Non era mai successo che una mobilitazione nata nel mondo del cinema pervadesse tutti gli ambiti della società come con il neofemminismo nato da #metoo.
Due film che potete trovare in sala in questi giorni, molto diversi tra loro, riflettono sull’evoluzione di questa consapevolezza nel corso del tempo: nel formalista Il filo nascosto di Paul Thomas Anderson, ambientato negli anni Cinquanta, in una Londra in pieno fermento post-bellico, il rinomato sarto Reynolds Woodcock insieme all’inseparabile sorella Cyril sono le punte di diamante della moda britannica, vestono l’alta società: aristocratiche, stelle del cinema, persino la famiglia reale.
Reynolds è costantemente circondato da donne-modelle che affollano la sua splendida casa-atelier vittoriana ma quando conosce la timida cameriera Alma se ne innamora e la trasforma nell’ennesima femmina porta-abiti della sua vita costruita ‘su misura’. Alma è la figura standardizzata della donna sottomessa a un marito dominante, non ha alcuna autonomia reale, la sua personalità svanisce come ombra del suo uomo di fama. Anche Cyril, spalla destra del fratello, personaggio simile alla governante dell’hitchcockiano ‘Rebecca, la prima moglie’, non sembra avere una vita propria, tantomeno sentimentale, se non come socia tuttofare del fratello, costantemente assorbita dagli impegni glam della maison. Donne-grucce al servizio dell’uomo.
Il film è fatto molto bene ma è lento, impegnativo, con punte di ripetitiva stucchevolezza nella successione ritualistica delle creazioni di Reynolds, interpretato da un sublime Daniel Day Lewis, a suo dire all’ultima interpretazione cinematografica (ma lo disse anche quando si trasferì a Firenze, anni fa, per fare il calzolaio nella bottega Bemer). Bravissima anche l’inglese Lesley Manville nel ruolo di Cyril, alla sua prima nomination all’Oscar, una delle sei collezionate da Il filo nascosto.

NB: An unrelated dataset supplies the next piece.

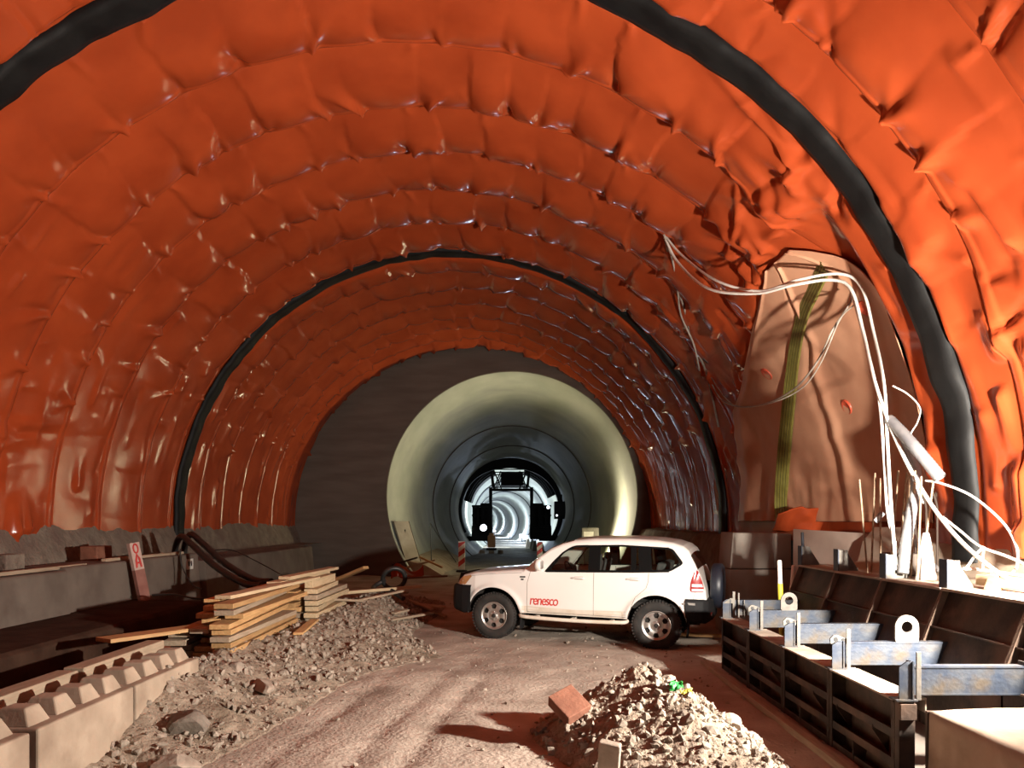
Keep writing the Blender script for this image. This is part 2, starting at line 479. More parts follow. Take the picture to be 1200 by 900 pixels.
fold += low * (.05 * vnoise(YG * 2.2 + ZG * .7, ZG * .6, 35) + .02 * vnoise(YG * 5, ZG * 2, 36))
fold += .02 * fbm(YG * 1.1, ZG * .8, 37, 3)
PG = niche_pt(ZG, YG, 0.0)
a_ = np.arcsin((ZG - ZC) / R0)
offs = .085 + fold
PG[..., 0] -= np.cos(a_) * offs; PG[..., 2] -= np.sin(a_) * offs; PG[..., 1] -= offs * .3
sheet = empty('membrane_sheet', tuple(niche_pt(np.float64(2.05), np.float64(13.))), 'pinkish tan membrane sheet covering the niche in the wall behind the cables', 'sheet')
inv = Vector(sheet.location)
def rel(P): return P - np.array(inv)
so = grid_object('panel', rel(PG), M['tan_sheet'], sheet)
sol = so.modifiers.new('thick', 'SOLIDIFY'); sol.thickness = .012; sol.offset = 1
so['label'] = 'pinkish tan sheet'
def on_niche(px, py, off=.1):
    p = hit(px, py, off); return p
for px, py in ((899, 438), (993, 477), (1016, 361)):
    c = on_niche(px, py, .10)
    e1 = (on_niche(px + 4, py, .10) - c).normalized(); e2 = (on_niche(px, py - 4, .10) - c).normalized()
    nn = e1.cross(e2).normalized(); 
    if nn.y > 0: nn = -nn
    mb = MB(); n = 28
    vs, fs = [], []
    for r, h in ((.13, .0), (.13, .02), (.105, .028), (.085, .012), (.03, .012), (.0, .012)):
        for i in range(n):
            w = 2 * PI * i / n
            # the disc stays round on the sheet: use an orthonormal basis
            b1 = e1; b2 = nn.cross(b1).normalized()
            vs.append(c + b1 * r * math.cos(w) + b2 * r * math.sin(w) + nn * h - inv)
    for j in range(5):
        for i in range(n): fs.append((j * n + i, j * n + (i + 1) % n, (j + 1) * n + (i + 1) % n, (j + 1) * n + i))
    d = mb.add(vs, fs, True).build('fixing_disc', M['disc'], sheet)
    d['label'] = 'red orange round fixing disc'
# ribbed green-yellow strip
sp = smooth_path([on_niche(px, py, .17) for px, py in ((917, 618), (916, 580), (920, 520), (926, 460), (932, 410), (941, 370), (954, 340), (966, 314))], 10)
side = []
for i, p in enumerate(sp):
    t_ = (sp[min(i + 1, len(sp) - 1)] - sp[max(i - 1, 0)]).normalized()
    nn = Vector((-.75, -.65, 0)).normalized()
    side.append((t_.cross(nn).normalized(), nn))
mb = MB(); mbd = MB()
W = .135
prof = [(-1, 0)]  # unseen weak fill added on the camera side to lift the beam fronts
for i in range(5):
    u0 = -1 + i * .4
    prof += [(u0 + .03, .03), (u0 + .30, .03), (u0 + .33, .012), (u0 + .37, .012)]
prof += [(1, 0)]
P = np.array([[tuple(p + sd * (u * W) + nn * h - inv) for u, h in prof] for p, (sd, nn) in zip(sp, side)])
st = grid_object('waterstop_strip', P, M['waterstop'], sheet, smooth=False)
st['label'] = 'ribbed olive green strip'
mbd = MB()
for i in range(4):
    u = -1 + i * .4 + .35
    mbd.tube([p + sd * (u * W) + nn * .016 - inv for p, (sd, nn) in zip(sp, side)], .008, 5)
mbd.build('groove', M['waterstop_dark'], st)

# red membrane off-cut lying at the foot of the niche
n1, n2 = 50, 16
U, V = np.meshgrid(np.linspace(0, 1, n1), np.linspace(0, 1, n2), indexing='ij')
X = 4.7 + 1.0 * U; Yq = 13.6 - .6 * U + .10 * np.sin(U * 9) * (1 - V) + .25 * (1 - V) + .05 * vnoise(U * 7, V * 3, 51)
Zq = 1.86 + V * (.30 + .12 * np.sin(U * PI)) + .03 * vnoise(U * 9, V * 2, 52)
o = grid_object('membrane_offcut', np.stack([X, Yq, Zq], -1), M['membrane'])
o.modifiers.new('thick', 'SOLIDIFY').thickness = .02
tag(o, 'crumpled orange red membrane offcut at the foot of the tan sheet', 'offcut')

# ---------------------------------------------------------------- bulkhead ring and the finished tunnel behind
RI, XI, ZI = 4.57, 0.0, 2.87
n = 128
vs, fs, = [], []
aa = [2 * PI * i / n for i in range(n)]
def ring(r, cx, cz, y): return [(cx + r * math.cos(w), y, cz + r * math.sin(w)) for w in aa]
mb = MB()
rows = []
for q in np.linspace(0, 1, 8):
    rows.append([(XC + 0.0 + (XI - XC) * q + (R0 + .25 + (RI - R0 - .25) * q) * math.cos(w), Y_END + .02 * math.sin(q * 3), ZC + (ZI - ZC) * q + (R0 + .25 + (RI - R0 - .25) * q) * math.sin(w)) for w in aa])
rows.append(ring(RI, XI, ZI, Y_END + .5))
P = np.array(rows); P = np.concatenate([P, P[:, :1]], 1)
bh = grid_object('wall_end', P, M['concrete_dark'], smooth=False)
tag(bh, 'dark brown concrete end wall ringing the mouth of the finished tunnel', 'wall', kind='structure')

def axis_pt(y):
    x = np.interp(y, [0, 75, 100, 124, 158, 264, 330], [0, 0, -.35, -1.2, -3.2, -10.0, -26])
    z = np.interp(y, [0, 60, 75, 124, 158, 264, 330], [ZI, ZI, ZI - .1, ZI - .95, ZI - 1.5, ZI - 1.4, ZI - 1.4])
    return x, z
yy = np.concatenate([np.arange(Y_END + .1, 60, .5), np.arange(60, 320, 2)])
n = 120
aa = np.linspace(0, 2 * PI, n + 1)
P = np.zeros((len(yy), n + 1, 3))
for i, yv in enumerate(yy):
    cx, cz = axis_pt(yv)
    r = RI - (.02 if int((yv - 28) / 10) % 2 else 0) - .012 * (abs(((yv - 28) / 2.0) % 1) < .05)
    P[i] = np.stack([cx + r * np.cos(aa), np.full(n + 1, yv), cz + r * np.sin(aa)], -1)
tn = grid_object('wall_tunnel', P, M['lining'], flip=True)
tag(tn, 'smooth pale concrete lining of the finished round tunnel running into the distance', 'wall', kind='structure')
# dark joints far down the tunnel
for i, yj in enumerate((44, 56, 98, 124, 158, 205, 264)):
    cx, cz = axis_pt(yj); w = 1.5 if yj > 90 else .12
    mb = MB()
    mb.lathe([(RI - .0, yj - w), (RI - .06, yj - w), (RI - .06, yj + w), (RI, yj + w)], 'y', 96, (cx, 0, cz))
    o = mb.build('trim_%d' % (i + 3), M['concrete_dark'] if i < 2 else M['rubber'])
    tag(o, 'dark joint ring in the finished tunnel, number %s from its mouth' % ('one', 'two', 'three', 'four', 'five', 'six', 'seven')[i], 'tunnel joint', kind='structure')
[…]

Praticamente una rivelazione la lussemburghese Vicky Krieps nei panni di Alma. Eppure Il filo nascosto prende a un certo punto una discutibile piega da film gotico, quando Alma si rende conto che il suo unico potere in casa è quello di cucinare per Reynolds – la donna nel Novecento è sempre ai fornelli – e lo usa per decidere del suo futuro neanche fossimo ne L’inganno della Coppola.
Speculare è l’immagine della donna di oggi nella commedia sarcastica in bianco e nero The Party di Sally Potter, un’autrice un po’ dimenticata che ebbe la sua fortuna negli anni Novanta con Orlando che lanciò Tilda Swinton.
Qui la protagonista è una donna di potere, decisionista, autonoma: Kristin Scott Thomas è Janet, appena eletta Ministro della Salute del governo ombra britannico, desiderosa di festeggiare coi migliori amici e suo marito nella sua casa con giardino. Ma la situazione precipiterà nel peggiore modi rivelando invidie, rancori, segreti scioccanti.
La coppia più positiva e l’unica proiettata in un’idea di futuro costruttivo è costituita da una coppia lesbica composta dalla butch Martha (Cherry Jones) e dalla compagna Jinny (Emily Mortimer), la quale aspetta non uno ma ben tre figli anche se una crisi di gelosia rischia di mettere a rischio la relazione.
Qui è la donna a gestire il gioco, gli uomini sono anziani sofferenti come Bill, lo svanito consorte di Janet, interpretato da Timothy Spall, pazzi cocainomani (Cillian Murphy) o ridicoli guru new age (Bruno Ganz). E la donna ritrova così la libertà di gestire i suoi spazi, il suo diritto di uguaglianza sociale e di gestire i suoi amori che spesso non hanno nemmeno bisogno del maschio.
Il tono è da black comedy ad effetto, sovente si riduce a una successione di trovate anche un po’ semplicistiche, la sceneggiatura è un po’ esile e la durata fin troppo ridotta (71 minuti, molto stringati). Eppure The Party rende bene quanto finalmente la donna stia giustamente rivendicando rispetto e dignità anche se il rischio potrebbe essere quello di una decisiva frattura antropologica col maschio etero: se una delle soluzioni fosse la rassicurante tranquillità al femminile dell’amore omosessuale?